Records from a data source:
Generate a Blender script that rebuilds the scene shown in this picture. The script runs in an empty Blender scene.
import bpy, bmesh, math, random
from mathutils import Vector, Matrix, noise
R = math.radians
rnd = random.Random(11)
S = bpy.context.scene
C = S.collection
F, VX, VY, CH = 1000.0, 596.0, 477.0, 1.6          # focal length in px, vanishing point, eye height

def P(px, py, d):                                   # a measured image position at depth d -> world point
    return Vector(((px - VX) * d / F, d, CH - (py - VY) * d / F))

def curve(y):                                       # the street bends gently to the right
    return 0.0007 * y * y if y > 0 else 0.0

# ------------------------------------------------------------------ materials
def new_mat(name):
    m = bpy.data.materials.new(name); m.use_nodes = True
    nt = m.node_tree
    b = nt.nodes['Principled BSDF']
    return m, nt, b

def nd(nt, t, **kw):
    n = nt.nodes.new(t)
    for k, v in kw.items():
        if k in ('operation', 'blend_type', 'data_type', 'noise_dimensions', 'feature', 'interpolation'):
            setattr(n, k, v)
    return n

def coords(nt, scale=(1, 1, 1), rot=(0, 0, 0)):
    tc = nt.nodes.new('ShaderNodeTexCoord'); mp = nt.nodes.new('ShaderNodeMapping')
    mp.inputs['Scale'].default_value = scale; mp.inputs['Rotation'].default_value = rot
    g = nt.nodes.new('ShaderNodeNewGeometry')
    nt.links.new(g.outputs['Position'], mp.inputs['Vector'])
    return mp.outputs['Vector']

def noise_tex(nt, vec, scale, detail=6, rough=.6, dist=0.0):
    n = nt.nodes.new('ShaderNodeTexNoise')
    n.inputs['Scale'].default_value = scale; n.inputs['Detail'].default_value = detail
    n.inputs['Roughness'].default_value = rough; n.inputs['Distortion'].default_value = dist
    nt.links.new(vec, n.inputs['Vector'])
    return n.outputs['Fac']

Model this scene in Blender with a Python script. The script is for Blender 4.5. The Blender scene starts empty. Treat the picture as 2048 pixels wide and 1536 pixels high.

Objective:
Take the lines above and retype all of them exactly.

Finished exercise:
Generate a Blender script that rebuilds the scene shown in this picture. The script runs in an empty Blender scene.
import bpy, bmesh, math, random
from mathutils import Vector, Matrix, noise
R = math.radians
rnd = random.Random(11)
S = bpy.context.scene
C = S.collection
F, VX, VY, CH = 1000.0, 596.0, 477.0, 1.6          # focal length in px, vanishing point, eye height

def P(px, py, d):                                   # a measured image position at depth d -> world point
    return Vector(((px - VX) * d / F, d, CH - (py - VY) * d / F))

def curve(y):                                       # the street bends gently to the right
    return 0.0007 * y * y if y > 0 else 0.0

# ------------------------------------------------------------------ materials
def new_mat(name):
    m = bpy.data.materials.new(name); m.use_nodes = True
    nt = m.node_tree
    b = nt.nodes['Principled BSDF']
    return m, nt, b

def nd(nt, t, **kw):
    n = nt.nodes.new(t)
    for k, v in kw.items():
        if k in ('operation', 'blend_type', 'data_type', 'noise_dimensions', 'feature', 'interpolation'):
            setattr(n, k, v)
    return n

def coords(nt, scale=(1, 1, 1), rot=(0, 0, 0)):
    tc = nt.nodes.new('ShaderNodeTexCoord'); mp = nt.nodes.new('ShaderNodeMapping')
    mp.inputs['Scale'].default_value = scale; mp.inputs['Rotation'].default_value = rot
    g = nt.nodes.new('ShaderNodeNewGeometry')
    nt.links.new(g.outputs['Position'], mp.inputs['Vector'])
    return mp.outputs['Vector']

def noise_tex(nt, vec, scale, detail=6, rough=.6, dist=0.0):
    n = nt.nodes.new('ShaderNodeTexNoise')
    n.inputs['Scale'].default_value = scale; n.inputs['Detail'].default_value = detail
    n.inputs['Roughness'].default_value = rough; n.inputs['Distortion'].default_value = dist
    nt.links.new(vec, n.inputs['Vector'])
    return n.outputs['Fac']

Model this scene in Blender with a Python script. The script is for Blender 4.5. The Blender scene starts empty. Treat the picture as 2048 pixels wide and 1536 pixels high.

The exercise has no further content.